Benco's set replicated Topps' first two series, #1-198, on cheaper paper stock and with no protective surface gloss. They sold packs during Venezuela's winter league season, which runs October to January (more league history at Wikipedia). (I think Venezuelan sets should be tagged "1959-60" because their league season spanned two years, so makes more sense to treat like basketball or hockey sets.)

This repurposed 1959 set added a local touch to existing Topps practices for the 1950s, where the Brooklyn company shipped unsold cards south each autumn for sale to baseball-happy Venezuelan fans. Check out The Topps Archives article, Where Have You Gone, Dom DiMaggio?, for some great research and lingering questions about the fate of 1952's infamous high numbers.

If you're a fan of history or geopolitics, you might remember another baseball-related thing that happened in 1959: Fidel Castro came to power in Cuba.


It's hard to overstate the impact Castro's regime had on winter league baseball and America's relationship to it. To compress years of international action into a few sentences, Havana's image as the Western Hemisphere's casino-and-gangster party town presented an easy target for socialist change. Baseball owners used Cuba as a winter base of operations beyond American law, so felt considerable pain when Castro suspended its professional league following his rise to power. Dozens of star players left Cuba to seek paydays, flooding winter leagues of nearby countries. On the political front, America's revulsion at socialism just 90 miles from Florida sent MLB teams scrambling away from financial association with existing Cuban teams and partners.

Due in part to the influx of Cuban winter league "immigrants," Venezuela even canceled its 1959-60 postseason series. Hard to know what impact this had on the season's card market. I imagine Benco distributed and sold its 198 cards as best they could.

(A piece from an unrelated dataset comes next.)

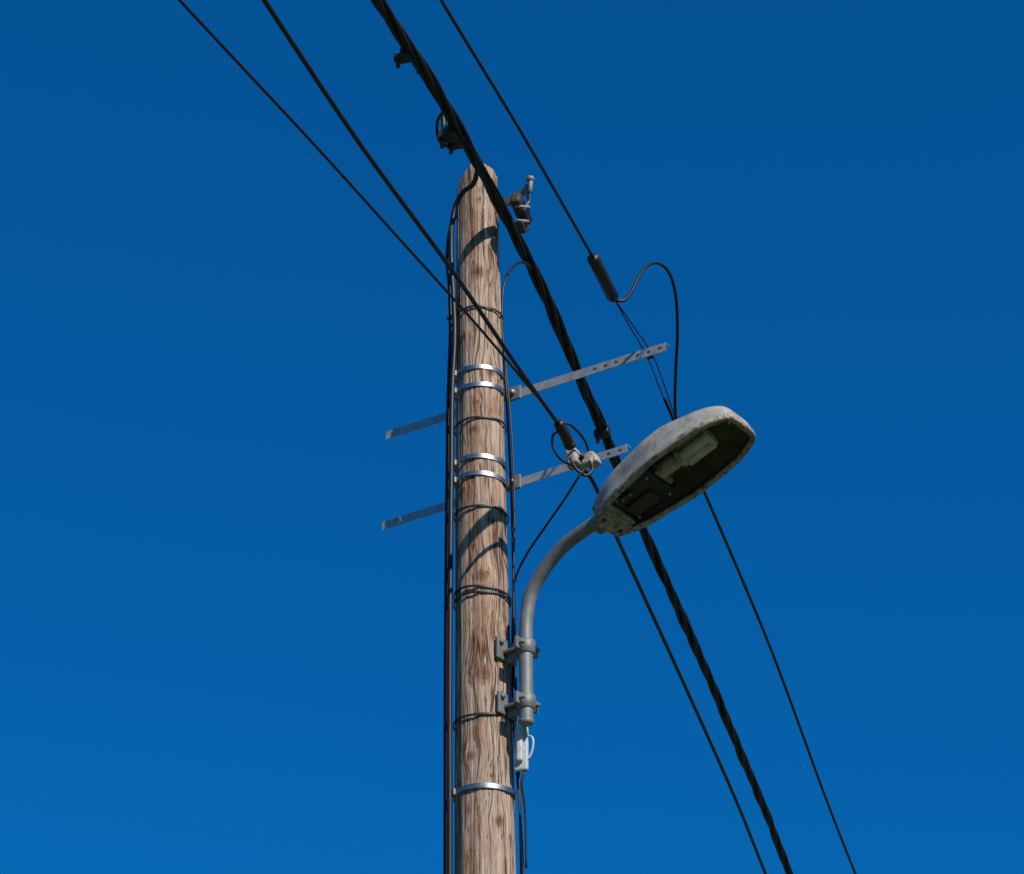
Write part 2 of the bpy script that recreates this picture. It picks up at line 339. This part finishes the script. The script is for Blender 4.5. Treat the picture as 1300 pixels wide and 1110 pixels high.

However 1959-60's set turned out, Topps continued to license their images for Venezuela printing and sale during 1960-61, 1962-63, 1964-65, and 1966-67 winter league seasons. Local sets made after 1967 strike me as too amateurish to be done with Topps involvement.

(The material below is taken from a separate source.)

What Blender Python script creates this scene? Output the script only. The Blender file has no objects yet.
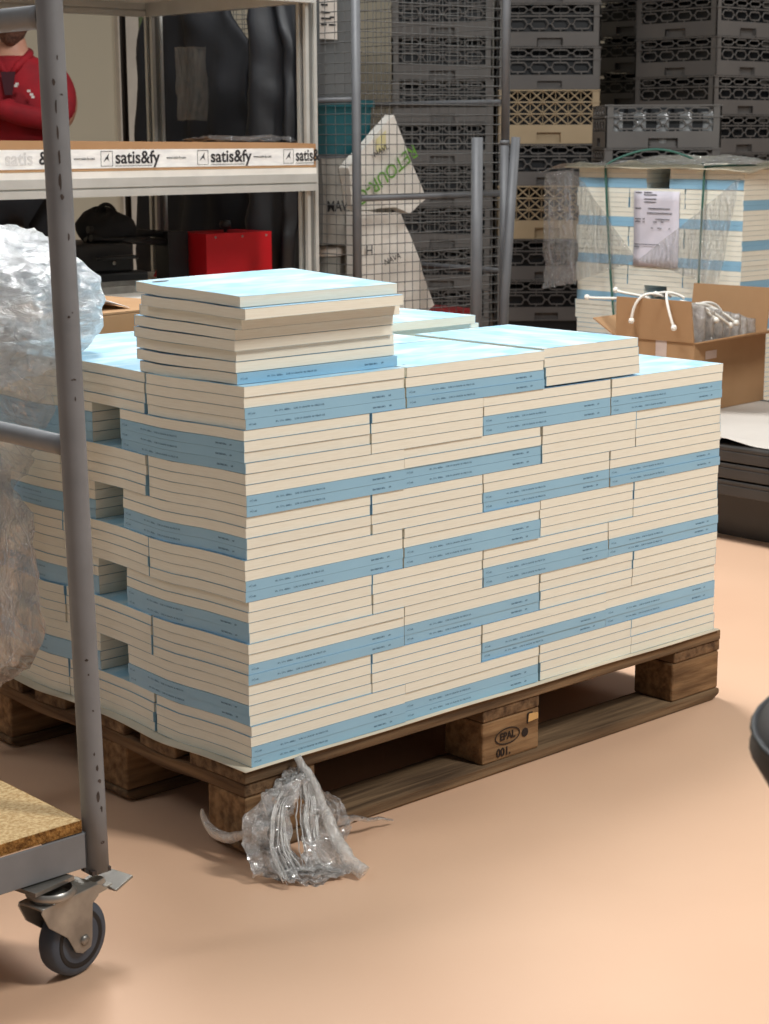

There's much we don't (or can't?) know about the history of Venezuelan sets and distribution. Given their multitude of 1959 efforts stateside, it appears Topps added this one more business deal overseas, perhaps to avoid complications with Cuba's new political climate.

IS THERE ANYTHING TOPPS DIDN'T DO IN 1959?

I'm starting to think they didn't dump 1952 high numbers into the ocean! But why get mired in a complicated truth, when an "aw shucks, we should have known better" story will do? :-)

5 comments:

James B. Anama said...

This is AMAZING!!! I always wondered about the Youth of America thing for Topps' ASRT. I did not know there were cards (those ARE cards...right?) used as ballots.

Thank you for writing this. Great history lesson.

Sincerely,

JayBee Anama
bdj610

Matthew Glidden said...

Thanks JayBee, glad you enjoyed it!

Those ASRT ballots were regular paper, much thinner than card stock. I believe that made them easier to distribute in batches to youth organizations. Unused ballots pop up sometimes online or in auctions.

Fuji said...

Okay. This post needs to be published in Beckett or whatever hobby publications are out there. Very informative. Okay... I'm off to see if I can find one of those 1959 Bazooka cards... or at least find pictures of them.

Matthew Glidden said...

Good luck, Fuji! Those 1959 Bazooka cards are great cards to pick up, if on the pricy side. And thanks for the kind words on the article. :-)

Fuji said...

Way out of my price range. Oh well... I'll have to settle for those Archives inserts.